__Provided entries__:
══════════

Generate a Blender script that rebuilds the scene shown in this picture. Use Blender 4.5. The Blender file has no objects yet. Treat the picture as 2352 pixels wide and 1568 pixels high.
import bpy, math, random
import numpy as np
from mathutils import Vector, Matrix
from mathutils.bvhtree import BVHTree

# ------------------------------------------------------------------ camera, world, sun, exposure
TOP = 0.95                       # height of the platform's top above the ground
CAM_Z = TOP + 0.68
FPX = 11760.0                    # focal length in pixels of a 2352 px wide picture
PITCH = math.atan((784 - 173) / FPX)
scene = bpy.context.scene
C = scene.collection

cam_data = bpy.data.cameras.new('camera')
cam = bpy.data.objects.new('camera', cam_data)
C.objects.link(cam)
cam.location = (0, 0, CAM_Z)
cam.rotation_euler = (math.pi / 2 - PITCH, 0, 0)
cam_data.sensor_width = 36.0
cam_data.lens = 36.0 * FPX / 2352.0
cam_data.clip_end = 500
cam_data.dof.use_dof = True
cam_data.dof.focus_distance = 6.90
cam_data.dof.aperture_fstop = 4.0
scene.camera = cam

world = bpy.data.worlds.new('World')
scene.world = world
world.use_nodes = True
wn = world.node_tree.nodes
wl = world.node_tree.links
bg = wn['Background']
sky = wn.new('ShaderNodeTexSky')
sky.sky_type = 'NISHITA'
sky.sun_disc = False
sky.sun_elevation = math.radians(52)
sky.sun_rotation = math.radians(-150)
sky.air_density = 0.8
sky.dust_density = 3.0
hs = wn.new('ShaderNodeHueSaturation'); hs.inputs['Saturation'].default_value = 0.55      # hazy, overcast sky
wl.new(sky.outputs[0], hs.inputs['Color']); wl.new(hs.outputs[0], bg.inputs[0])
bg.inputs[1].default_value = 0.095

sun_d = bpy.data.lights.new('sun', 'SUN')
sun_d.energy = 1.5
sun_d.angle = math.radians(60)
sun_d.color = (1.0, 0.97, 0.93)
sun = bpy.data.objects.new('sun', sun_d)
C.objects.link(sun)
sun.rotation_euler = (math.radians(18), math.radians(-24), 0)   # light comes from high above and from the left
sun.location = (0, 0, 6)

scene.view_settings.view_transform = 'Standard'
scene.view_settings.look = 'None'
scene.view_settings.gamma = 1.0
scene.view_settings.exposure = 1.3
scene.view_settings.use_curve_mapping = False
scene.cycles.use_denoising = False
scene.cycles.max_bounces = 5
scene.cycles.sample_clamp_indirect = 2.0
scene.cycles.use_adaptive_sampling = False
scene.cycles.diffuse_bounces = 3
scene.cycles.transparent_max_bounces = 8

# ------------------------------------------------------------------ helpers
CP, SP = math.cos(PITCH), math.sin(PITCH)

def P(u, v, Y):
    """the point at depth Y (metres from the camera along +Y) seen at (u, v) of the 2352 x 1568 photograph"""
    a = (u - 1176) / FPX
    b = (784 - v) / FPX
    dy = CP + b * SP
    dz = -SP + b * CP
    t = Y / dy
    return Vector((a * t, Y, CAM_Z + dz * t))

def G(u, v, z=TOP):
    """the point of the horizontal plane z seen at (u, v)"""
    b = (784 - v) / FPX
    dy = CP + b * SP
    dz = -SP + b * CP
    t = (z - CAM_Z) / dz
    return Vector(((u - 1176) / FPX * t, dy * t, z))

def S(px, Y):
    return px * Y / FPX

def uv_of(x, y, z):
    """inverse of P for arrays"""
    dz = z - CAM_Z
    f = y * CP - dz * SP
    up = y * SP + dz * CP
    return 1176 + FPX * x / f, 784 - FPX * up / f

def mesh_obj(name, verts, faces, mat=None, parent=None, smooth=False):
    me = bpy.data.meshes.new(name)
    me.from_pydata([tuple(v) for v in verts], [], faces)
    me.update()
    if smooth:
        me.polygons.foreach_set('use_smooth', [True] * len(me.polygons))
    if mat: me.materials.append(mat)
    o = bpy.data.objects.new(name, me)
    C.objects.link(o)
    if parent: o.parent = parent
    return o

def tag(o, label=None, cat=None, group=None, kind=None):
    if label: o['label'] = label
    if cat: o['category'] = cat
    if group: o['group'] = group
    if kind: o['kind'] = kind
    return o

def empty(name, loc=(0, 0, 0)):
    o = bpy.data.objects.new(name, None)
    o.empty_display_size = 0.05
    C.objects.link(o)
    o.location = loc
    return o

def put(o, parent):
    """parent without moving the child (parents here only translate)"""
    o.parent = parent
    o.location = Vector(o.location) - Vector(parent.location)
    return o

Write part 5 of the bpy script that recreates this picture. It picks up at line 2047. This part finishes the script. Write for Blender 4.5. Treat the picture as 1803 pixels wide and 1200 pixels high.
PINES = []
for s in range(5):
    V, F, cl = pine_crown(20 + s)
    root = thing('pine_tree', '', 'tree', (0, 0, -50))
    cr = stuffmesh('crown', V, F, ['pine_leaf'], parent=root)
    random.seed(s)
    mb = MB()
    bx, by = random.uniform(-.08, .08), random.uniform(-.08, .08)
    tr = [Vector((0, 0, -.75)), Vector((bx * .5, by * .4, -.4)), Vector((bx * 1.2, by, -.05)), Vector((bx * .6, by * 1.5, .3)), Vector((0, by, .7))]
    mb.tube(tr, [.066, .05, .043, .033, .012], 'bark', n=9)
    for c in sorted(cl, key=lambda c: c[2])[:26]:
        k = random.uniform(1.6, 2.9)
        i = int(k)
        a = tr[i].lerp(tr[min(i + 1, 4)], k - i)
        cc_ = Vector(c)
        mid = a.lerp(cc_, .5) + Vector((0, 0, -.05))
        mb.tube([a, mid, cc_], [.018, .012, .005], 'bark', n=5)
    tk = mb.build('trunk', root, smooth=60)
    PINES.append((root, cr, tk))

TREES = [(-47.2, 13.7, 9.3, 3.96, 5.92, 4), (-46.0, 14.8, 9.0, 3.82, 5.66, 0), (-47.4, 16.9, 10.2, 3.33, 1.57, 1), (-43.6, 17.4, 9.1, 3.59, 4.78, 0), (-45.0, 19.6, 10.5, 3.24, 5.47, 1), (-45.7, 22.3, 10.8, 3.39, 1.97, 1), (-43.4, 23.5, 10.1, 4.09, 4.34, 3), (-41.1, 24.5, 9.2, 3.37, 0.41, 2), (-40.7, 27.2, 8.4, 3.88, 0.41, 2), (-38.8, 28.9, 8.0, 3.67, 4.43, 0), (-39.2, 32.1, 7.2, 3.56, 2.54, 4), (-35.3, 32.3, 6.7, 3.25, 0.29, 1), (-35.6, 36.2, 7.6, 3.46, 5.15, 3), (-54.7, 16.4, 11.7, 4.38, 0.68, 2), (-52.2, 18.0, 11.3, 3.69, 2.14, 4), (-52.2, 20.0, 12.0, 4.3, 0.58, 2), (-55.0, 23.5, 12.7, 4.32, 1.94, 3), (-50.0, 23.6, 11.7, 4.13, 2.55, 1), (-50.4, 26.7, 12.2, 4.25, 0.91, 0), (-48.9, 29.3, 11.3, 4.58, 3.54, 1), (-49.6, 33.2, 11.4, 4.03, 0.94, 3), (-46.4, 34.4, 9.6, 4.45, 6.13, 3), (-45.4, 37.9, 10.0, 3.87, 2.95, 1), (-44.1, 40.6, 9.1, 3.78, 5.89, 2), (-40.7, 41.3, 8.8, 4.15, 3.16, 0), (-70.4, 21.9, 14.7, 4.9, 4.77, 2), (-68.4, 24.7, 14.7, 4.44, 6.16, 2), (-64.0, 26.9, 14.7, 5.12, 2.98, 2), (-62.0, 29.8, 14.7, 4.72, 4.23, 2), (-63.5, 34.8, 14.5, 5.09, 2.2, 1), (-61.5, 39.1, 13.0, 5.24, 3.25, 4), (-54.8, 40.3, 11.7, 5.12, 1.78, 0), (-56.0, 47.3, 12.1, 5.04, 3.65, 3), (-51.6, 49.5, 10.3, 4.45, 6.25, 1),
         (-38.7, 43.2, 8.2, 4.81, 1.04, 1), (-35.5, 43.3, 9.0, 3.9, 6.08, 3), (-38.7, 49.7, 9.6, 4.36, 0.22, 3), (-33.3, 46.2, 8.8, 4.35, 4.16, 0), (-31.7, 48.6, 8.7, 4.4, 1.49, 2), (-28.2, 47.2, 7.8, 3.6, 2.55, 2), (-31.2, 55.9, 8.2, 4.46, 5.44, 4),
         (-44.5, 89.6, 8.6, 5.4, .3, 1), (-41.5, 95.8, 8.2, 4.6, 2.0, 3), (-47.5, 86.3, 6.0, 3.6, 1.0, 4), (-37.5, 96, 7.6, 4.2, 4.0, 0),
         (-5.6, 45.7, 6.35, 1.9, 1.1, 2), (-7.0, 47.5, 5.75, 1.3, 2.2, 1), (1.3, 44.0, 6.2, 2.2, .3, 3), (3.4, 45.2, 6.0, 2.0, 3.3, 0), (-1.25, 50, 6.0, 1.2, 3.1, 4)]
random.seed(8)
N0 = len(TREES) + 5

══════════

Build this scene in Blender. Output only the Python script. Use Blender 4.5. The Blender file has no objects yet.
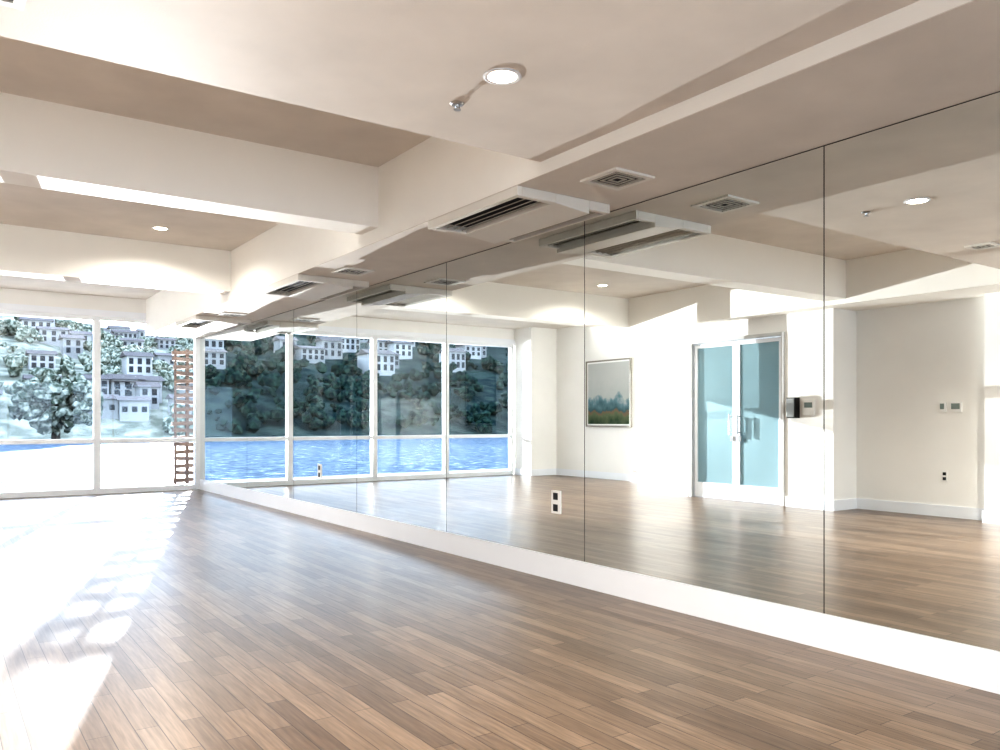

══════════

__Problem statement__:
Go over the records above and tally the lines with the word "only" in them. Give the number alone.

__Complete response__:
2